I was in Wisconsin this past August. Stayed in Milwaukee stopped in Madison and Windsor.
Beautiful state. First time I was there. Reminded me a little of Pennsylvania - including the German food.
Thanks for the kind words. I do hope you buy the book.
You are absolutely correct. The politicians are out of control. They are stuck in gear using failed social policy of a by-gone era.
Ironically, it is the “progressives” who are really not progressive.
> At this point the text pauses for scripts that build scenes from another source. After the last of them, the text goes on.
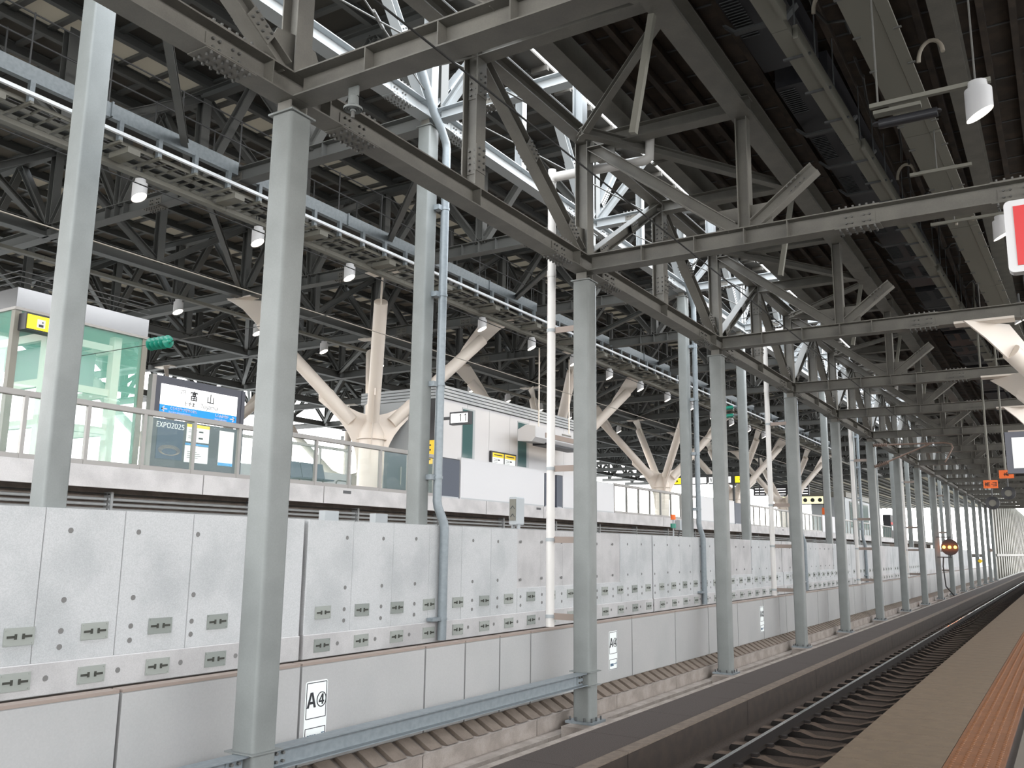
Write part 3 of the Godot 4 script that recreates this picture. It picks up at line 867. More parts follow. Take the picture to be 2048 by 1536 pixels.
func gap_steel():
	# steel in the open strip between the two roofs, on top of the columns that stand on the wall
	var g = thing("roof_girder", "bright lattice girder along the columns on the viaduct wall under the skylight", "roof girder")
	g.set_meta("pm", M.lightsteel)
	var P = hp(.32, .3)
	var H = hp(.25, .22)
	var x = -10.45
	for k in FR.size() - 1:
		var z0: float = FR[k] + .34
		var z1: float = FR[k + 1] + .34
		var zm = (z0 + z1) / 2
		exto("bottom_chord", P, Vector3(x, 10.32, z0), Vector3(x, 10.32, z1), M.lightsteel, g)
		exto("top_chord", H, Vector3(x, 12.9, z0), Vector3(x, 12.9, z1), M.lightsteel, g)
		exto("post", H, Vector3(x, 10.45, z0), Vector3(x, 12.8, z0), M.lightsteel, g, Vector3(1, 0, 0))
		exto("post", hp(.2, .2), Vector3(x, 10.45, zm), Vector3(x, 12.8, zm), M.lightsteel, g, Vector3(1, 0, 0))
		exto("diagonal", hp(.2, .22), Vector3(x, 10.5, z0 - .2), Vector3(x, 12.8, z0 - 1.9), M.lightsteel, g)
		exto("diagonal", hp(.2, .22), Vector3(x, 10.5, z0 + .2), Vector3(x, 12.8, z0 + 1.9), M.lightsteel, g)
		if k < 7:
			splice(g, Vector3(x, 10.32, z0 - 1.0), Vector3(0, 0, 1), .32, .3)
			splice(g, Vector3(x, 10.32, z0 + 1.0), Vector3(0, 0, 1), .32, .3)
			var bo = MB.new()
			for s in [-1, 1]:
				var a = Vector3(x, 10.5, z0 + s * .2)
				var d = (Vector3(x, 12.8, z0 + s * 1.9) - a).normalized()
				var u = Vector3(1, 0, 0).cross(d)
				for e in [-1, 1]:
					var pl = MB.new()
					pl.box(a + d * 1.1 + Vector3(e * .118, 0, 0), Vector3(.012, .8, .21), Basis(Vector3(1, 0, 0), d, u))
					obj("splice_plate", pl, M.lightsteel, g)
					bo.bolts(a + d * 1.1 + Vector3(e * .124, 0, 0), u, d, 2, 8, .1, .095, Vector3(e, 0, 0))
			stuff(obj("bolts", bo, M.bolt, g))
		var b = thing("link_beam", "bright bolted beam bridging the skylight gap above the %s wall column" % ORD[k], "roof beam", Vector3.ZERO, "beams across the skylight gap")
		exto("beam", hp(.25, .25), Vector3(-10.3, 10.35, z0 - .22), Vector3(-7.05, 10.35, z0 - .22), M.lightsteel, b)
		exto("strut", hp(.2, .2), Vector3(-7.1, 9.25, z0 - .22), Vector3(-7.1, 10.25, z0 - .22), M.lightsteel, b, Vector3(1, 0, 0))
		if k < 7: splice(b, Vector3(-9.2, 10.35, z0 - .22), Vector3(1, 0, 0), .25, .25)
		exto("knee_brace", hp(.16, .16), Vector3(-10.2, 10.5, z0 - .22), Vector3(-8.2, 12.6, z0 - .22), M.lightsteel, b)
		var b2 = thing("rod_brace", "crossed thin tie rods in the skylight gap of the %s bay" % ORD[k], "tie rods", Vector3.ZERO, "tie rods in the skylight gap")
		tubeo("rod", Vector3(-10.3, 10.6, z0 - .3), Vector3(-7.2, 9.2, z1 + .3), .016, M.bolt, b2, 6)
		tubeo("rod", Vector3(-7.2, 9.2, z0 - .3), Vector3(-10.3, 10.6, z1 + .3), .016, M.bolt, b2, 6)
		tubeo("turnbuckle", Vector3(-8.6, 9.86, lerpf(z0, z1, .46)), Vector3(-8.9, 9.98, lerpf(z0, z1, .54)), .03, M.bolt, b2, 8)
	# eave of the higher roof over the gap
	var e = thing("eave", "ribbed pale eave of the higher roof above the skylight gap", "eave")
	boxo("eave_board", Vector3(-10.4, 13.2, -116), Vector3(-9.9, 13.26, 8), M.deck2, e)
	for k in FR.size():
		for t in 6:
			var zz: float = FR[k] - t * 1.18
			boxo("eave_rib", Vector3(-10.3, 13.05, zz - .05), Vector3(-9.85, 13.2, zz + .05), M.deck2, e)

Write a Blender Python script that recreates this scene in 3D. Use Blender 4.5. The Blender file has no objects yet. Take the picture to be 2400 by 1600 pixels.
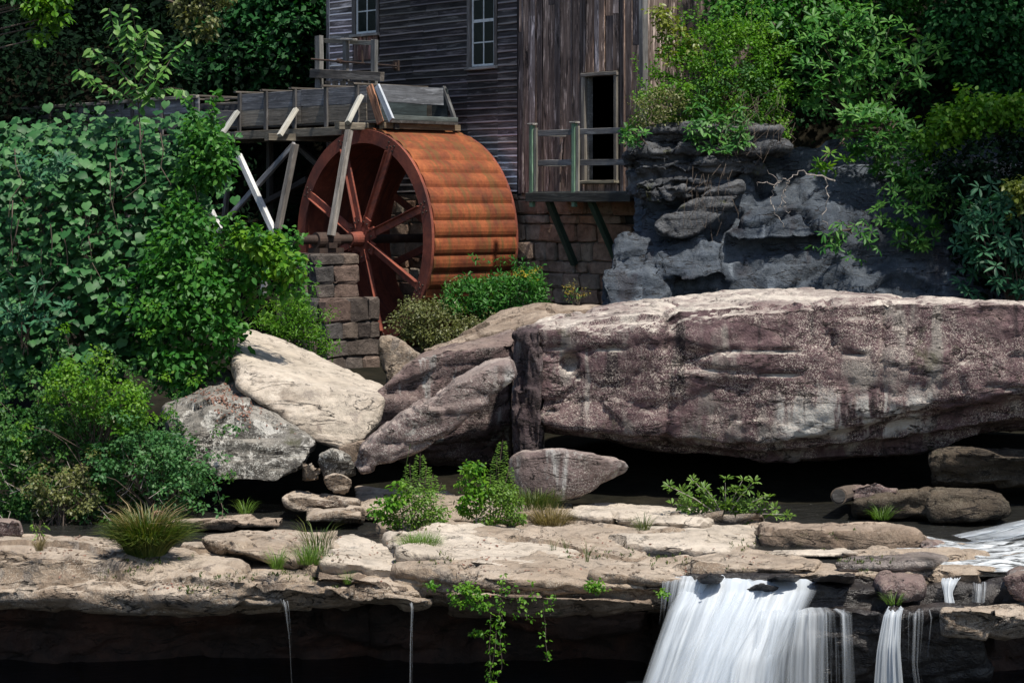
import bpy, bmesh, math, random
import numpy as np
from mathutils import Vector, Matrix

random.seed(7)
rng = np.random.default_rng(11)
scene = bpy.context.scene
COL = scene.collection

# ------------------------------------------------------------------ camera, sky, sun, exposure
FPX, HORIZON, CAMH = 4800.0, 480.0, 5.2        # focal length in photo pixels, horizon row, eye height (m)
cam_d = bpy.data.cameras.new('camera')
cam_d.sensor_width = 36.0
cam_d.lens = 36.0 * FPX / 2400.0
cam_d.shift_y = -(800.0 - HORIZON) / 2400.0
cam_d.clip_start = 0.5
cam_d.clip_end = 600.0
cam = bpy.data.objects.new('camera', cam_d)
cam.location = (0, 0, CAMH)
cam.rotation_euler = (math.radians(90), 0, 0)
COL.objects.link(cam)
scene.camera = cam

SUN = Vector((0.26, -0.375, 0.89)).normalized()
world = bpy.data.worlds.new('World')
scene.world = world
world.use_nodes = True
wn = world.node_tree
for n in list(wn.nodes):
    wn.nodes.remove(n)
sky = wn.nodes.new('ShaderNodeTexSky')
sky.sky_type = 'NISHITA'
sky.sun_disc = False
sky.sun_elevation = math.asin(SUN.z)
sky.sun_rotation = math.atan2(SUN.x, SUN.y)
bg = wn.nodes.new('ShaderNodeBackground')
bg.inputs['Strength'].default_value = 0.088
wo = wn.nodes.new('ShaderNodeOutputWorld')
wn.links.new(sky.outputs[0], bg.inputs[0])
wn.links.new(bg.outputs[0], wo.inputs[0])

sun_d = bpy.data.lights.new('sun', 'SUN')
sun_d.energy = 4.0
sun_d.angle = math.radians(2.0)
sun_d.color = (1.0, 0.94, 0.84)
sun = bpy.data.objects.new('sun', sun_d)
sun.location = (10, -10, 40)
sun.rotation_euler = (-SUN).to_track_quat('-Z', 'Y').to_euler()
COL.objects.link(sun)

scene.view_settings.view_transform = 'Standard'
scene.view_settings.look = 'None'
scene.view_settings.gamma = 1.0
scene.view_settings.exposure = 0.66
scene.render.engine = 'CYCLES'
scene.cycles.max_bounces = 5
scene.cycles.transparent_max_bounces = 12
scene.cycles.use_denoising = True

# ------------------------------------------------------------------ coordinates
def P(px, py, d):
    return Vector(((px - 1200.0) * d / FPX, d, CAMH + (HORIZON - py) * d / FPX))

CS, SN = 0.669, 0.743                           # the mill stands turned 48 degrees to the view
HUB = P(852, 560, 51.6)
UD = Vector((CS, -SN, 0)); WD = Vector((SN, CS, 0)); ND = -WD; ZD = Vector((0, 0, 1))
def F(t, w, z):
    return Vector((HUB.x + CS * t + SN * w, HUB.y - SN * t + CS * w, z))
def tz(px, py, w):
    r = Vector(((px - 1200) / FPX, 1.0, (HORIZON - py) / FPX))
    C0 = Vector((0, 0, CAMH))
    k = (w + (HUB - C0).dot(WD)) / r.dot(WD)
    p = C0 + k * r
    return (p - HUB).dot(UD), p.z
def W(px, py, w):
    t, z = tz(px, py, w)
    return F(t, w, z)

# ------------------------------------------------------------------ numpy noise
def _hash(ix, iy, iz, seed):
    h = (ix.astype(np.int64) * 374761393 + iy.astype(np.int64) * 668265263 + iz.astype(np.int64) * 1274126177 + seed * 974634777) & 0xFFFFFFFF
    h = ((h ^ (h >> 13)) * 1274126177) & 0xFFFFFFFF
    h = ((h ^ (h >> 16)) * 2246822519) & 0xFFFFFFFF
    return ((h ^ (h >> 15)) & 0xFFFFFF) / float(0xFFFFFF)
def vnoise(p, seed=0):
    i = np.floor(p).astype(np.int64); f = p - i
    u = f * f * f * (f * (f * 6 - 15) + 10)
    out = 0
    for dx in (0, 1):
        wx = u[:, 0] if dx else 1 - u[:, 0]
        for dy in (0, 1):
            wy = u[:, 1] if dy else 1 - u[:, 1]
            for dz in (0, 1):
                wz = u[:, 2] if dz else 1 - u[:, 2]
                out = out + wx * wy * wz * _hash(i[:, 0] + dx, i[:, 1] + dy, i[:, 2] + dz, seed)
    return out
def fbm(p, seed=0, octv=4):
    s = 0; a = 0.5; tot = 0
    for k in range(octv):
        s = s + a * vnoise(p * (2.03 ** k), seed + k * 17); tot += a; a *= 0.5
    return s / tot - 0.5

# ------------------------------------------------------------------ object helpers
WM = {}
def tag(o, label=None, cat=None, group=None, kind=None):
    if label: o['label'] = label
    if cat: o['category'] = cat
    if group: o['group'] = group
    if kind: o['kind'] = kind
    return o
def place(o, parent=None, M=None):
    M = M if M is not None else Matrix.Identity(4)
    WM[o.name] = M
    if parent is not None:
        o.parent = parent
        o.matrix_parent_inverse = WM[parent.name].inverted()
    o.matrix_basis = M
    return o
def thing(name, label, cat, loc, group=None):
    o = bpy.data.objects.new(name, None)
    COL.objects.link(o)
    o.empty_display_size = 0.3
    tag(o, label, cat, group)
    return place(o, None, Matrix.Translation(Vector(loc)))
def link(name, me, mat, parent=None, M=None, color=None):
    o = bpy.data.objects.new(name, me)
    COL.objects.link(o)
    if mat is not None and not me.materials:
        me.materials.append(mat)
    if color is not None:
        o.color = color
    return place(o, parent, M)

class MB:
    """collects shapes of ONE part"""
    def __init__(self): self.v = []; self.f = []
    def add(self, vs, fs):
        b = len(self.v); self.v += [tuple(x) for x in vs]; self.f += [tuple(i + b for i in f) for f in fs]
    def box(self, c, ax, ay, az):
        c = Vector(c); vs = [c + ax * i + ay * j + az * k for i in (-1, 1) for j in (-1, 1) for k in (-1, 1)]
        self.add(vs, [(0, 1, 3, 2), (4, 6, 7, 5), (0, 4, 5, 1), (2, 3, 7, 6), (0, 2, 6, 4), (1, 5, 7, 3)])
    def fbox(self, t0, t1, w0, w1, z0, z1):
        c = F((t0 + t1) / 2, (w0 + w1) / 2, (z0 + z1) / 2)
        self.box(c, UD * (t1 - t0) / 2, WD * (w1 - w0) / 2, ZD * (z1 - z0) / 2)
    def tube(self, pts, rad, n=6, caps=True):
        pts = [Vector(p) for p in pts]
        if not hasattr(rad, '__len__'): rad = [rad] * len(pts)
        vs = []; fs = []
        for i, p in enumerate(pts):
            d = (pts[min(i + 1, len(pts) - 1)] - pts[max(i - 1, 0)])
            d = d.normalized() if d.length > 1e-9 else Vector((0, 0, 1))
            a = d.cross(Vector((0.31, 0.17, 0.93)))
            if a.length < 1e-3: a = d.cross(Vector((1, 0, 0)))
            a.normalize(); b = d.cross(a)
            for k in range(n):
                an = 2 * math.pi * k / n
                vs.append(p + (a * math.cos(an) + b * math.sin(an)) * rad[i])
        for i in range(len(pts) - 1):
            for k in range(n):
                k2 = (k + 1) % n
                fs.append((i * n + k, i * n + k2, (i + 1) * n + k2, (i + 1) * n + k))
        if caps:
            fs.append(tuple(range(n - 1, -1, -1))); fs.append(tuple((len(pts) - 1) * n + k for k in range(n)))
        self.add(vs, fs)
    def ring(self, c, axis, r0, r1, h, n=72, up=ZD):
        """annular solid about axis from c to c+axis*h"""
        a = axis.cross(up).normalized(); b = a.cross(axis).normalized()
        vs = []; fs = []
        for k in range(n):
            an = 2 * math.pi * k / n
            d = a * math.cos(an) + b * math.sin(an)
            vs += [c + d * r0, c + d * r1, c + d * r1 + axis * h, c + d * r0 + axis * h]
        for k in range(n):
            i = 4 * k; j = 4 * ((k + 1) % n)
            for q in range(4):
                q2 = (q + 1) % 4
                fs.append((i + q, i + q2, j + q2, j + q))
        self.add(vs, fs)
    def mesh(self, name, smooth=False):
        me = bpy.data.meshes.new(name)
        me.from_pydata(self.v, [], self.f); me.update()
        bm = bmesh.new(); bm.from_mesh(me); bmesh.ops.recalc_face_normals(bm, faces=bm.faces); bm.to_mesh(me); bm.free()
        if smooth:
            me.polygons.foreach_set('use_smooth', [True] * len(me.polygons))
        return me
    def build(self, name, mat, parent=None, smooth=False, color=None):
        return link(name, self.mesh(name, smooth), mat, parent, None, color)

def board(name, p0, p1, width, thick, face, mat, parent, color=None, rough=0.006, cham=0.008, taper=0.0):
    """a sawn timber from p0 to p1; its broad side (width) looks along 'face'"""
    p0, p1 = Vector(p0), Vector(p1)
    x = (p1 - p0); L = x.length; x.normalize()
    z = (face - x * face.dot(x)).normalized(); y = z.cross(x)
    c = min(cham, width * .2, thick * .3)
    hw, ht = width / 2, thick / 2
    sec = [(-hw + c, -ht), (hw - c, -ht), (hw, -ht + c), (hw, ht - c), (hw - c, ht), (-hw + c, ht), (-hw, ht - c), (-hw, -ht + c)]
    seg = 3
    vs = []; fs = []
    for i in range(seg + 1):
        xx = -L / 2 + L * i / seg
        oy, oz = random.uniform(-rough, rough), random.uniform(-rough, rough) * .5
        for (a, b) in sec:
            e = random.uniform(-rough, rough) * 1.5 if i in (0, seg) else 0
            vs.append((xx + e, a * (1 - taper * i / seg) + oy + random.uniform(-rough, rough) * .3, b + oz))
    for i in range(seg):
        for k in range(8):
            k2 = (k + 1) % 8
            fs.append((i * 8 + k, i * 8 + k2, (i + 1) * 8 + k2, (i + 1) * 8 + k))
    fs.append(tuple(range(7, -1, -1))); fs.append(tuple(seg * 8 + k for k in range(8)))
    me = bpy.data.meshes.new(name); me.from_pydata(vs, [], fs); me.update()
    M = Matrix((x, y, z)).transposed().to_4x4(); M.translation = (p0 + p1) / 2
    return link(name, me, mat, parent, M, color)

# rough-hewn stone blocks: eight shared shapes, sized per object
def _stone_mesh(k):
    bm = bmesh.new(); bmesh.ops.create_cube(bm, size=1.0)
    bmesh.ops.bevel(bm, geom=bm.edges[:], offset=0.11, segments=1, affect='EDGES')
    r = random.Random(100 + k)
    for v in bm.verts:
        v.co += Vector((r.uniform(-1, 1), r.uniform(-1, 1), r.uniform(-1, 1))) * 0.07
    me = bpy.data.meshes.new('stone'); bm.to_mesh(me); bm.free()
    return me
STONES = [_stone_mesh(k) for k in range(8)]
def stone(c, sx, sy, sz, mat, parent, xd=UD, yd=WD, color=None):
    me = random.choice(STONES)
    if not me.materials: me.materials.append(mat)
    o = bpy.data.objects.new('stone', me); COL.objects.link(o)
    if color: o.color = color
    if me.materials[0] != mat:
        o.material_slots[0].link = 'OBJECT'; o.material_slots[0].material = mat
    M = Matrix((xd * sx, yd * sy, ZD * sz)).transposed().to_4x4()
    a = random.uniform(-.03, .03)
    M = M @ Matrix.Rotation(a, 4, 'Y') if False else M
    M.translation = c
    return place(o, parent, M)

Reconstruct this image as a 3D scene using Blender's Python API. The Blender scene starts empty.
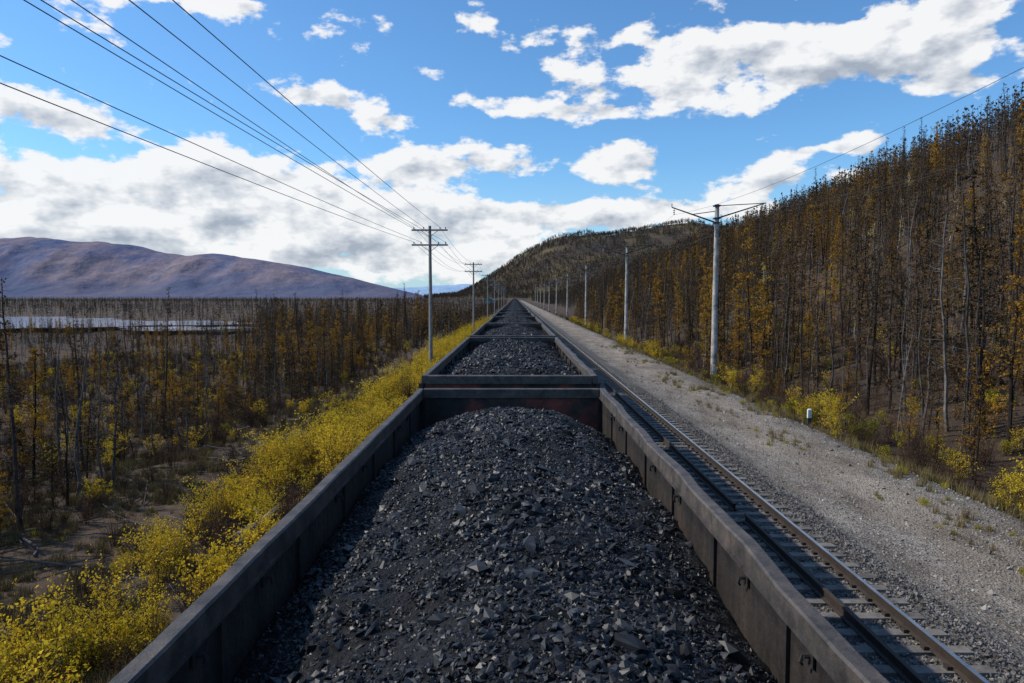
import bpy, math, random
import numpy as np
from mathutils import Vector
R=math.radians
rng=np.random.default_rng(7)
sc=bpy.context.scene
sc.view_settings.view_transform='Standard'
try: sc.view_settings.look='None'
except: pass
sc.view_settings.exposure=0
COL=sc.collection

# ---------------------------------------------------------------- numeric noise
_P=np.random.default_rng(3).random((256,256))
def vnoise(x,y):
    xi=np.floor(x).astype(int);yi=np.floor(y).astype(int)
    fx=x-xi;fy=y-yi
    fx=fx*fx*(3-2*fx);fy=fy*fy*(3-2*fy)
    a=_P[xi%256,yi%256];b=_P[(xi+1)%256,yi%256];c=_P[xi%256,(yi+1)%256];d=_P[(xi+1)%256,(yi+1)%256]
    return (a*(1-fx)+b*fx)*(1-fy)+(c*(1-fx)+d*fx)*fy-.5
def fbm(x,y,o=4):
    s=0;a=1
    for i in range(o):
        c,s_=math.cos(i*.9),math.sin(i*.9)
        s=s+a*vnoise((x*c-y*s_)*2**i+17.3*i,(x*s_+y*c)*2**i+5.1*i);a*=.5
    return s
def sstep(a,b,x):
    t=np.clip((x-a)/(b-a),0,1);return t*t*(3-2*t)

# ---------------------------------------------------------------- terrain height
PX=[-9000,-400,-60,-22,-13,-9,-4.6,-3.4,-3.1,7.0,7.7,12.4,14.5,20,32,60,110,180,300,700,9000]
PZ=[-6.5,-6,-5.3,-4.6,-3.9,-3.2,-0.75,-0.35,-.24,-.24,-.48,-.48,-1.5,-1.6,1.6,14.5,38,65,68,60,0]
def zg(x,y):
    x=np.asarray(x,float);y=np.asarray(y,float)
    z=np.interp(x,PX,PZ)
    ridge=np.clip(z,0,None)
    f=np.interp(y,[-3000,-300,0,200,400,550,700,900,1150],[0,.6,.97,1.0,.90,.72,.46,.18,0])
    rn=1+.34*fbm(x/90+3,y/130)
    z=np.where(x>25,np.where(z>0,ridge*f*rn,z),z)
    w=np.where(x<-7,sstep(7,14,-x),sstep(14,22,x))
    z=z+w*(fbm(x/9,y/11,4)*.7+fbm(x/60,y/60,2)*1.0)
    w2=np.where(x<-3.4,sstep(3.4,5,-x),0)
    z=z+w2*fbm(x/1.7,y/2.3,3)*.22
    wg=((x>7.7)&(x<12.4))
    z=z+np.where(wg,fbm(x/1.2,y/3,3)*.07,0)
    hz=np.interp(x,[-280,-140,-63,13,89,190,316,443,570,975,1600],[0,14,58,104,146,168,178,186,174,110,0])
    cy=1850
    hp=np.exp(-((y-cy)/330)**2)
    z=np.maximum(z,np.where(y>900,hz*hp*(1+.16*fbm(x/120,y/120))-3.5,-99))
    return z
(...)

Here, btw, is a relevant excerpt from my novel:
***
I always figured that a white liberal was more dangerous to
blacks than the Ku Klux Klan,Mike said.
Really? Beverly asked, skeptically.
Liberals dont like imprisonment and capital punishment. This causes more crime. So, who are the people that bear the brunt of the consequences of that policy? Blacks do! Thats why homicide is the leading cause of death among young black males.
Beverly was incredulous, You think that capital punishment
would stop that?
Sure. Execution definitely limits the chances of someone
repeating a crime does it not? The recidivism rate is very low for someone who was executed.
***
Mike is Mike Carr the protagonist of the novel. Beverly is Beverly Clark a civil rights attorney - who just happens to be very beautiful and very rich.
I won’t tell you how they meet or the relationship between them. You’ll have to buy the book :)
I was from South Philly, 8th and Oregon, which is where the novel is set. As a cop I was assigned to the 12th District in Southwest Philly ( I lived around 68th and Dorel when I was a boy.)
I hope you do buy the book. B&N is cheaper than Amazon.com. B&N’s website says they are out of stock right now. Let me know if they tell you you cannot buy it. I will need to fix that.
Thanks again.
Thank you very much for posting that. I am grateful.
I highly recommend the novel.
Just an excuse to grab guns from the law-abiding citizens and deliberately leave them in the hands of the criminals.